Google Interview Question
Software Engineer / DevelopersCountry: India
Interview Type: Phone Interview
Can also do it with a bit vector to use less memory than a hashmap, while keeping it O(n)
Good Question..
Lemme give my view.. Every prgm either hv to compromise of Time or Space Complexity..
Algo:-
1> Space Compromise :-
a> Read a array and hash it.
b> Before putting into hash table check if that place is filled.
c> if Filled its duplicate else not keep it in there.
2> Time Compromise :-
Usual Sorting algo with little modification will work.
a> Pick an element search for its duplicity in the array with min complexity.
1. Sort the array in nlogn time (in place). Find Duplicates in O(n) time. Overall 0(n lg n) time. -- Limited memory approach
2. Use Hash table to check if a number is already present. -- Unlimited memory approach.
3. Use distributed approach, lets say you have 10 machines, distribute the numbers as number % 10. And those 10 machines removes the duplicate among assigned number, Union of all those will be the distinguish numbers.
4. Another unlimited memory approach could be BloomFilter (conceptually similar to HashTable). But it save memory if the range of numbers is not too big with respect to the number of numbers. For 32 bit numbers. Memory requirement will be 4BG/8 = 256MB.
In fact you can get it in O(n)
Maintain two numbers x and y and a temporary variable
while iterating through the array, temp= x^array[i]
if(temp==0), print that number.. else keep x=x^array[i] as it is
in order to see that the same number not to get printed store the printed number in y
temp = y^(printed number)
print the number only if temp!=0
Help this explains the algorithm!!
i am sorry... the above program gives wrong solution in some inputs.. i just realized :)

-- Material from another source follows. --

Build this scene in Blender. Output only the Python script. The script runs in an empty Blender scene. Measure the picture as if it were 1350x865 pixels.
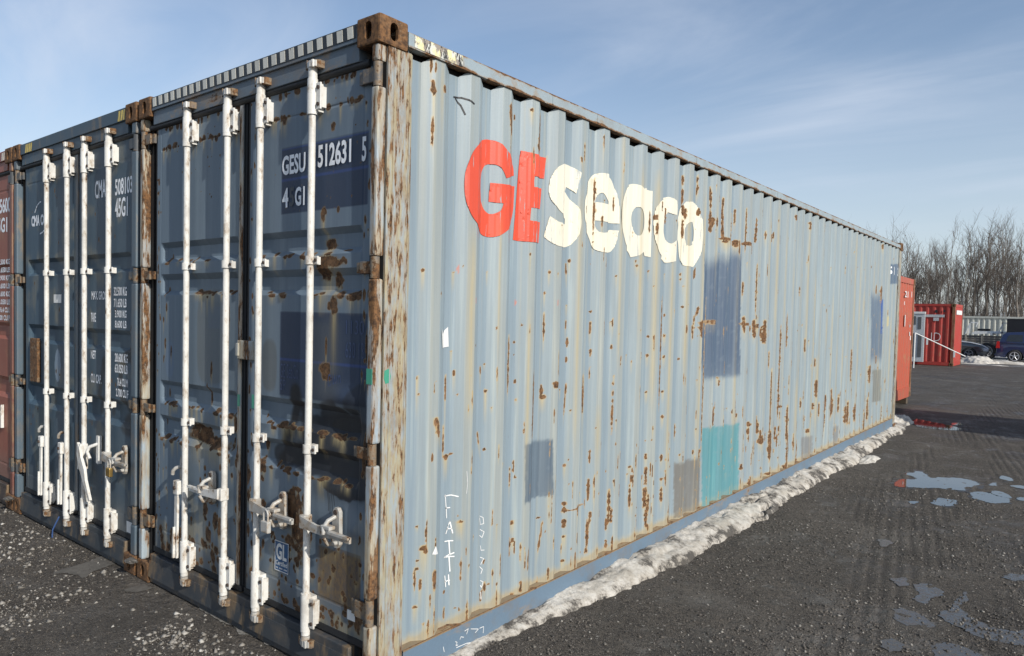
import bpy, bmesh, math, random
import numpy as np
from mathutils import Vector, Matrix
R_ = random.Random(7)
rng = np.random.default_rng(7)
rad = math.radians
scene = bpy.context.scene
col = scene.collection

# ------------------------------------------------------------------ camera
cam = bpy.data.cameras.new('camera')
cam.sensor_width = 36.0
cam.lens = 961.2265 * 36 / 1350
cam.shift_x = 0.01905
cam.shift_y = 0.01398
cam.clip_start = 0.05
cam.clip_end = 3000
camo = bpy.data.objects.new('camera', cam)
col.objects.link(camo)
yaw, pitch, roll = -0.68903, -0.03808, 0.02276
fw = Vector((math.sin(yaw) * math.cos(pitch), math.cos(yaw) * math.cos(pitch), math.sin(pitch)))
rt = Vector((math.cos(yaw), -math.sin(yaw), 0))
up = rt.cross(fw)
r2 = rt * math.cos(roll) + up * math.sin(roll)
u2 = -rt * math.sin(roll) + up * math.cos(roll)
M = Matrix((r2, u2, -fw)).transposed().to_4x4()
M.translation = Vector((2.65692, -2.33954, 1.77532))
camo.matrix_world = M
scene.camera = camo

# ------------------------------------------------------------------ light
SUN_EL, SUN_AZ = 29.0, 102.0          # azimuth clockwise from +Y
scene.view_settings.view_transform = 'Standard'
scene.view_settings.look = 'None'
scene.view_settings.exposure = 0.0
scene.view_settings.gamma = 1.0
scene.cycles.max_bounces = 6
world = bpy.data.worlds.new('World')
scene.world = world
world.use_nodes = True

def nodes_of(tree):
    tree.nodes.clear()
    return tree

class T:
    """small helper to write node trees"""
    def __init__(s, tree):
        s.t = tree
        tree.nodes.clear()
    def n(s, kind, props=None, **inp):
        nd = s.t.nodes.new(kind)
        for k, v in (props or {}).items():
            setattr(nd, k, v)
        for k, v in inp.items():
            key = int(k[1:]) if k[0] == 'i' and k[1:].isdigit() else k.replace('_', ' ')
            s.put(nd, key, v)
        return nd
    def put(s, nd, key, v):
        sock = nd.inputs[key]
        if isinstance(v, bpy.types.NodeSocket):
            s.t.links.new(v, sock)
        elif isinstance(v, (tuple, list)) and len(v) == 3 and sock.type == 'RGBA':
            sock.default_value = (*v, 1)
        else:
            sock.default_value = v
    def math(s, op, a, b=0.0, c=0.0, clamp=False):
        nd = s.n('ShaderNodeMath', {'operation': op, 'use_clamp': clamp}, i0=a, i1=b)
        if op in ('MULTIPLY_ADD',): s.put(nd, 2, c)
        return nd.outputs[0]
    def ss(s, v, lo, hi, a=0.0, b=1.0):
        nd = s.n('ShaderNodeMapRange', {'interpolation_type': 'SMOOTHSTEP'}, Value=v, From_Min=lo, From_Max=hi, To_Min=a, To_Max=b)
        return nd.outputs[0]
    def mix(s, f, a, b, mode='MIX'):
        nd = s.n('ShaderNodeMix', {'data_type': 'RGBA', 'blend_type': mode})
        s.put(nd, 0, f); s.put(nd, 6, a); s.put(nd, 7, b)
        return nd.outputs[2]
    def noise(s, vec, scale, detail=4, rough=.55, dist=0.0):
        nd = s.n('ShaderNodeTexNoise', None, Vector=vec, Scale=scale, Detail=detail, Roughness=rough, Distortion=dist)
        return nd.outputs[0]
    def map(s, vec, scale=(1, 1, 1), loc=(0, 0, 0), rot=(0, 0, 0)):
        nd = s.n('ShaderNodeMapping', None, Vector=vec, Scale=scale, Location=loc, Rotation=rot)
        return nd.outputs[0]

w = T(world.node_tree)
sky = w.n('ShaderNodeTexSky', {'sky_type': 'NISHITA', 'sun_disc': False, 'sun_elevation': rad(SUN_EL), 'sun_rotation': rad(SUN_AZ),
                               'altitude': 100.0, 'air_density': 1.0, 'dust_density': 0.7, 'ozone_density': 1.6})
tc = w.n('ShaderNodeTexCoord')
sep = w.n('ShaderNodeSeparateXYZ', None, Vector=tc.outputs['Generated'])
# wispy cirrus: project the view direction on a plane overhead
den = w.math('MAXIMUM', w.math('ADD', sep.outputs[2], .12), .05)
px_ = w.math('DIVIDE', sep.outputs[0], den); py_ = w.math('DIVIDE', sep.outputs[1], den)
cv = w.n('ShaderNodeCombineXYZ', None, X=px_, Y=py_).outputs[0]
c1 = w.noise(w.map(cv, (.5, 1.1, 1), rot=(0, 0, rad(35))), .95, 7, .58, 1.0)
c2 = w.noise(w.map(cv, (.35, .35, 1), loc=(3.1, 1.7, 0)), 1.0, 3, .5)
cl = w.ss(w.math('MULTIPLY', c1, w.ss(c2, .35, .65, .6, 1.15)), .33, .76, .05, .60)
skyh = w.mix(w.ss(sep.outputs[2], .0, .38, .60, 0), sky.outputs[0], (4.7, 5.15, 5.7))
skyc = w.mix(cl, skyh, (5.2, 5.7, 6.6))
bg = w.n('ShaderNodeBackground', None, Color=skyc, Strength=0.138)
wo = w.n('ShaderNodeOutputWorld', None, Surface=bg.outputs[0])

sd = bpy.data.lights.new('sun', 'SUN')
sd.energy = 4.5
sd.angle = rad(0.53)
sd.color = (1.0, 0.955, 0.88)
so = bpy.data.objects.new('sun', sd)
col.objects.link(so)
az, el = rad(SUN_AZ), rad(SUN_EL)
sdir = Vector((math.sin(az) * math.cos(el), math.cos(az) * math.cos(el), math.sin(el)))
so.rotation_euler = sdir.to_track_quat('Z', 'Y').to_euler()
so.location = sdir * 60
LOGO = {'G': ([(0.682,2.66),(0.645,2.574),(0.636,2.481),(0.647,2.39),(0.666,2.345),(0.703,2.303),(0.794,2.243),(0.828,2.221),(0.879,2.218),(0.913,2.221),(0.978,2.248),(1.075,2.31),(1.104,2.39),(1.107,2.466),(1.111,2.542),(0.948,2.527),(0.88,2.528),(0.876,2.471),(0.874,2.42),(0.917,2.418),(0.966,2.419),(0.951,2.383),(0.918,2.358),(0.887,2.348),(0.856,2.357),(0.827,2.374),(0.803,2.418),(0.78,2.503),(0.808,2.581),(0.828,2.614),(0.852,2.628),(0.893,2.635),(0.921,2.631),(0.938,2.621),(0.965,2.597),(0.986,2.567),(1.102,2.604),(1.096,2.654),(1.068,2.691),(1.01,2.715),(0.956,2.748),(0.918,2.764),(0.884,2.771),(0.823,2.764),(0.75,2.727)],[]),'E': ([(1.159,2.763),(1.228,2.755),(1.426,2.767),(1.417,2.695),(1.411,2.634),(1.348,2.629),(1.262,2.623),(1.255,2.589),(1.26,2.557),(1.386,2.57),(1.38,2.503),(1.373,2.441),(1.274,2.431),(1.235,2.431),(1.228,2.389),(1.225,2.351),(1.278,2.352),(1.377,2.359),(1.373,2.29),(1.368,2.228),(1.202,2.22),(1.108,2.224),(1.126,2.405),(1.14,2.585)],[]),'s': ([(1.619,2.768),(1.723,2.759),(1.782,2.727),(1.764,2.651),(1.749,2.588),(1.712,2.611),(1.656,2.618),(1.644,2.587),(1.689,2.552),(1.757,2.51),(1.78,2.484),(1.793,2.443),(1.799,2.387),(1.783,2.343),(1.769,2.306),(1.743,2.269),(1.716,2.242),(1.655,2.223),(1.537,2.222),(1.489,2.232),(1.455,2.253),(1.424,2.275),(1.444,2.344),(1.461,2.408),(1.491,2.389),(1.53,2.375),(1.652,2.376),(1.653,2.412),(1.539,2.444),(1.476,2.494),(1.458,2.526),(1.451,2.555),(1.451,2.592),(1.455,2.633),(1.477,2.682),(1.496,2.711),(1.526,2.731)],[]),'e': ([(2.007,2.763),(2.061,2.773),(2.168,2.779),(2.236,2.755),(2.285,2.686),(2.305,2.619),(2.313,2.566),(2.315,2.505),(2.317,2.452),(2.121,2.441),(2.004,2.441),(2.011,2.397),(2.028,2.372),(2.047,2.361),(2.111,2.364),(2.193,2.386),(2.223,2.4),(2.278,2.401),(2.313,2.401),(2.3,2.32),(2.286,2.285),(2.27,2.257),(2.221,2.234),(2.09,2.227),(2.046,2.23),(2.021,2.237),(1.997,2.249),(1.966,2.298),(1.93,2.345),(1.845,2.406),(1.832,2.462),(1.829,2.518),(1.837,2.576),(1.906,2.674),(1.951,2.73)],[(2.003,2.567),(2.014,2.606),(2.028,2.624),(2.047,2.636),(2.082,2.632),(2.121,2.6),(2.153,2.565)]),'a': ([(2.522,2.772),(2.574,2.775),(2.61,2.769),(2.661,2.751),(2.674,2.761),(2.841,2.763),(2.842,2.602),(2.844,2.436),(2.846,2.337),(2.845,2.251),(2.801,2.254),(2.683,2.25),(2.675,2.276),(2.632,2.256),(2.593,2.238),(2.539,2.228),(2.504,2.268),(2.408,2.298),(2.373,2.357),(2.342,2.415),(2.333,2.476),(2.33,2.522),(2.332,2.568),(2.339,2.622),(2.378,2.697),(2.407,2.732)],[(2.574,2.605),(2.611,2.608),(2.652,2.584),(2.673,2.514),(2.655,2.424),(2.608,2.389),(2.575,2.401),(2.551,2.455),(2.531,2.516),(2.55,2.574)]),'c': ([(3.115,2.76),(3.16,2.749),(3.219,2.735),(3.231,2.682),(3.227,2.622),(3.168,2.619),(3.146,2.628),(3.119,2.632),(3.091,2.598),(3.071,2.562),(3.065,2.476),(3.088,2.427),(3.118,2.395),(3.145,2.383),(3.172,2.388),(3.234,2.418),(3.236,2.335),(3.231,2.247),(3.15,2.23),(3.102,2.222),(3.054,2.249),(2.947,2.277),(2.884,2.356),(2.861,2.454),(2.859,2.512),(2.86,2.57),(2.868,2.612),(2.883,2.655),(2.954,2.71)],[]),'o': ([(3.421,2.757),(3.469,2.762),(3.629,2.779),(3.671,2.759),(3.691,2.723),(3.713,2.679),(3.73,2.634),(3.741,2.571),(3.751,2.507),(3.743,2.441),(3.733,2.375),(3.701,2.299),(3.651,2.226),(3.461,2.219),(3.411,2.225),(3.392,2.256),(3.364,2.293),(3.347,2.354),(3.338,2.415),(3.249,2.545),(3.328,2.617),(3.343,2.681),(3.391,2.722)],[(3.455,2.594),(3.609,2.601),(3.64,2.535),(3.633,2.451),(3.49,2.388),(3.437,2.396),(3.416,2.457),(3.419,2.547)])}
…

Your solution works for the following question "we are given a SORTED array, which consists of nos. which occur EVEN no. of times, except one, which occurs ODD no. of times. find the that number"
Use Hash Map...
- Amit Modi October 28, 2011Say unique number of elements is k
Extra Memory O(k)
Time O(n)
Sort numbers and do it
Time to sort O(n log n)
No Extra memory required